In the 1990s about 100 000 ethnic Germans were leaving Kazakhstan each year. It had a devastating effect on the Lutheran Church and its close-knit communities, depleting whole congregations. Today there are fewer than 50 congregations left, compared to more than 228 about 15 years earlier. They are spread over the vast country, with little resources.

"All my people are in Germany," Gennadij Khonin, a pastor in Almaty replied when asked how big his congregation was.

"We are citizens in one country and together we have to live in peace. We should have the right of every person to believe or not believe. We are a small church", the bishop of Kazakhstan and the head of the Evangelical Lutheran Church in Kazakhstan, Yuri Novgorodov, told an official from the justice ministry's religious affairs committee in July. He had attended a meeting in Astana with other Lutheran pastors in Kazakhstan and Noko.

The bishop was a strong critic of the proposed legislation on religion fearing the end of the church's autonomy, had it gone ahead. He is still worried about the future of his church in the country and openly speaks out on the current tension between the State and Church.

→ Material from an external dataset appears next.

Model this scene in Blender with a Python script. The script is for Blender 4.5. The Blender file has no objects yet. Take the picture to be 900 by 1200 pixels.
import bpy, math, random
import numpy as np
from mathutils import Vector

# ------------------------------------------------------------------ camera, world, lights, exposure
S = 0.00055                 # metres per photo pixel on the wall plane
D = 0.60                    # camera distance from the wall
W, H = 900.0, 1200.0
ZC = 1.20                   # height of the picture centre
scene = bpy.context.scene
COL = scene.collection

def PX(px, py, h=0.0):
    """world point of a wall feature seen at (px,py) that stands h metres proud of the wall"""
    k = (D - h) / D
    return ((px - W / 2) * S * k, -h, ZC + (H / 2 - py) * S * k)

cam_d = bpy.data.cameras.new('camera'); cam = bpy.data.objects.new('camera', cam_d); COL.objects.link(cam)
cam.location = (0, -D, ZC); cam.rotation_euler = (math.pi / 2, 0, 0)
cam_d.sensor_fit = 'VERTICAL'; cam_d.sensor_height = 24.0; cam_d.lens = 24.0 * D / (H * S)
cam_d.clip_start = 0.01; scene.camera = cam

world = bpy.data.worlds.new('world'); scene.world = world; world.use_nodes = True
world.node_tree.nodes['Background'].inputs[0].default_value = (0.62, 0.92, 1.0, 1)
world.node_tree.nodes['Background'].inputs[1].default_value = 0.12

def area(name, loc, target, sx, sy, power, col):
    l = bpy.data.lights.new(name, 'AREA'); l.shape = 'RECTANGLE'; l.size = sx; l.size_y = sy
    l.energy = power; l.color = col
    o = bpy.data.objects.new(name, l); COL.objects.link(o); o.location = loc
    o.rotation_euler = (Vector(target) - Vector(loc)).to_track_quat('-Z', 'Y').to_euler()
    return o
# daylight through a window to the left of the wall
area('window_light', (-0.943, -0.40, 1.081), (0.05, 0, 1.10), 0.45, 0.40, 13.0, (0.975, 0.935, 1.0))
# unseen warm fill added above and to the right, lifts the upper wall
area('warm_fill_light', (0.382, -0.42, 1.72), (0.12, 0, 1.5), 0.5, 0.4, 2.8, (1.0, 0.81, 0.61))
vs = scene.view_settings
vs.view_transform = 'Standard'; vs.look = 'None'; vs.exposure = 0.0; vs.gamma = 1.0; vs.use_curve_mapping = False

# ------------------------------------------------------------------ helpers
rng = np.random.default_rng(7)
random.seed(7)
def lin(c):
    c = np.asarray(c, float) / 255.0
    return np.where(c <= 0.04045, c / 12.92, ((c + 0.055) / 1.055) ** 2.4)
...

Noko counselled the gathering that "dialogue is the best way forward". Still some observers fear that with most of Kazakhstan's Lutherans now in Germany, the church could in a few years time cease to exist when the older generation is no more.

The Protestant churches were not only weakened by emigration, but also by people increasingly turning away from the traditional churches and embracing charismatic religions.

Some government sources in Kazakhstan explained that the proposed restrictive law was aimed to control the influx of charismatic religious communities that have sprung up in the former Soviet republics. Statistically 11 percent of the believers in Kazakhstan today belong to newly-founded religious communities.

The Norwegian-based Forum 18, a religious rights' group active in former Soviet states, noted that it is especially non-traditional religions that are harassed by the State in Kazahkstan. Baptists, Pentecostals, Jehovah's Witnesses, Hare Krishnas, Unification Church members, and even some splinter Muslim groups have been targeted.

Earlier in 2009 a Baptist pastor from the Akmola region, surrounding Astana, was fined and the church banned. The Council of Baptist Churches refuses to register any of their congregations with state institutions.